Which lines hold the word "part"? Copy each of them from the material.

* begin DATA LINES *

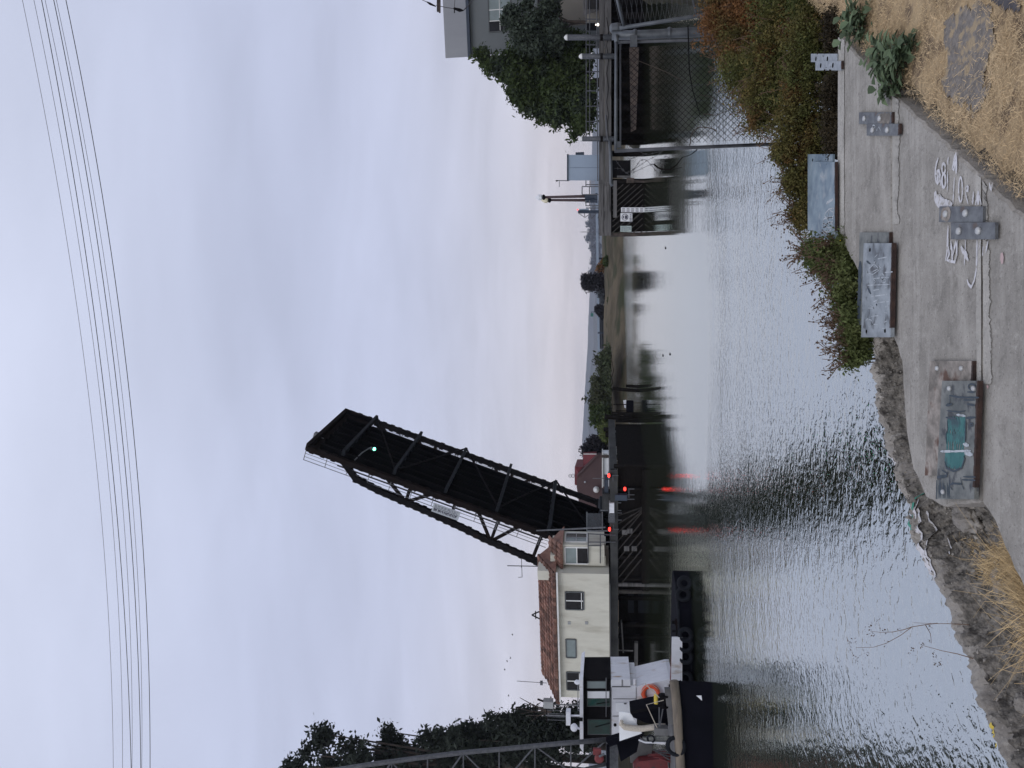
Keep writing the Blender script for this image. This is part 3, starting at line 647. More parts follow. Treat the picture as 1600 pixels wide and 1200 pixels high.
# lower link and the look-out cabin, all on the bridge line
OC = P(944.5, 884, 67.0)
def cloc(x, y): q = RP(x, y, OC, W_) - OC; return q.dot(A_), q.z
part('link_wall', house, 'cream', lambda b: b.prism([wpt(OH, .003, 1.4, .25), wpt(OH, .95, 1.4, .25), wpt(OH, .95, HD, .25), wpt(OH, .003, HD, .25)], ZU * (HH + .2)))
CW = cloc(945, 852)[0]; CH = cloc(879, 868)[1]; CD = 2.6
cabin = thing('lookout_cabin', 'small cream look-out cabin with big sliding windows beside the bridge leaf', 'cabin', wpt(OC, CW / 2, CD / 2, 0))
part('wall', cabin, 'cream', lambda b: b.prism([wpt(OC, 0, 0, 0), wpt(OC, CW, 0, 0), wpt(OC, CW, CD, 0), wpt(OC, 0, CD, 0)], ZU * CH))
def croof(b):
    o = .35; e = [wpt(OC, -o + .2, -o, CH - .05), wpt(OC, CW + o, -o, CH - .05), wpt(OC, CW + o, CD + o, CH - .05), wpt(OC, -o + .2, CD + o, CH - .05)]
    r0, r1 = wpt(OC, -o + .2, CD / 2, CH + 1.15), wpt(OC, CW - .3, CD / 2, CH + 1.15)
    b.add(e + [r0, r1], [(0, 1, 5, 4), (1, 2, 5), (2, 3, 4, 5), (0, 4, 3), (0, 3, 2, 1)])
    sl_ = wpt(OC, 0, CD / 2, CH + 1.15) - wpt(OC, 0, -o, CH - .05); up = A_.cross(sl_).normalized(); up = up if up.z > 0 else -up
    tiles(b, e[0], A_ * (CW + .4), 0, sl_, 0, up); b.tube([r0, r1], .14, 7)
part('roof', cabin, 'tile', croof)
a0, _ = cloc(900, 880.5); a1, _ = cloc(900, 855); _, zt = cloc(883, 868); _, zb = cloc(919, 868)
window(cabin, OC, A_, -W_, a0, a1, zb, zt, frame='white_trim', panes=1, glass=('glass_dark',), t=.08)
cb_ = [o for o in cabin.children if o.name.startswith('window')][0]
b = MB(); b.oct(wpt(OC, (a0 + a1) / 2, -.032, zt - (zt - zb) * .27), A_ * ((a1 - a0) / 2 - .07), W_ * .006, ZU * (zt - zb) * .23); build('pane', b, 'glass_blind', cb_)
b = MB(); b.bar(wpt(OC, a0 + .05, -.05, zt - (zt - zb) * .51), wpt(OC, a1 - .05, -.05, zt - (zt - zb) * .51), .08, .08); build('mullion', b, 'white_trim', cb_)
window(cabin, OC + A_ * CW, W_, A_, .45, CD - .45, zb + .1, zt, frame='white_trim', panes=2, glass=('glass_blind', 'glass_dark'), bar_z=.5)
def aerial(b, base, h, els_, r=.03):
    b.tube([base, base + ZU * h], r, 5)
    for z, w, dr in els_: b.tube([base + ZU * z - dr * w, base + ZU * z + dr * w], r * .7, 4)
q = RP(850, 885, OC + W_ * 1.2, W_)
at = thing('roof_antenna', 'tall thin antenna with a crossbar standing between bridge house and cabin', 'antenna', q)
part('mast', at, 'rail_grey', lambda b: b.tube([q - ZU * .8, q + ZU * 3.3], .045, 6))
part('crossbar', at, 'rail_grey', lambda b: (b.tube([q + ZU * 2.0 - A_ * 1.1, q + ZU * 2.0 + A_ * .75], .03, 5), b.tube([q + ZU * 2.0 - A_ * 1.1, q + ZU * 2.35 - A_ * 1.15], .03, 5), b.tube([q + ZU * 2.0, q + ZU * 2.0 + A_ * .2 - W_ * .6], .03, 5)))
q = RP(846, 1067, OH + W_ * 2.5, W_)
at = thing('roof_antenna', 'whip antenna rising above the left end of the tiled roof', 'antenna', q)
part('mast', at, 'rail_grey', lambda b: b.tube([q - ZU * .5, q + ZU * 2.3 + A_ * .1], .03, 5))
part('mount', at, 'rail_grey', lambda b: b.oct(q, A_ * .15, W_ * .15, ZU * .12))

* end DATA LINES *

### RESPONSE TO THE EXERCISE
Keep writing the Blender script for this image. This is part 3, starting at line 647. More parts follow. Treat the picture as 1600 pixels wide and 1200 pixels high.
part('link_wall', house, 'cream', lambda b: b.prism([wpt(OH, .003, 1.4, .25), wpt(OH, .95, 1.4, .25), wpt(OH, .95, HD, .25), wpt(OH, .003, HD, .25)], ZU * (HH + .2)))
part('wall', cabin, 'cream', lambda b: b.prism([wpt(OC, 0, 0, 0), wpt(OC, CW, 0, 0), wpt(OC, CW, CD, 0), wpt(OC, 0, CD, 0)], ZU * CH))
part('roof', cabin, 'tile', croof)
part('mast', at, 'rail_grey', lambda b: b.tube([q - ZU * .8, q + ZU * 3.3], .045, 6))
part('crossbar', at, 'rail_grey', lambda b: (b.tube([q + ZU * 2.0 - A_ * 1.1, q + ZU * 2.0 + A_ * .75], .03, 5), b.tube([q + ZU * 2.0 - A_ * 1.1, q + ZU * 2.35 - A_ * 1.15], .03, 5), b.tube([q + ZU * 2.0, q + ZU * 2.0 + A_ * .2 - W_ * .6], .03, 5)))
part('mast', at, 'rail_grey', lambda b: b.tube([q - ZU * .5, q + ZU * 2.3 + A_ * .1], .03, 5))
part('mount', at, 'rail_grey', lambda b: b.oct(q, A_ * .15, W_ * .15, ZU * .12))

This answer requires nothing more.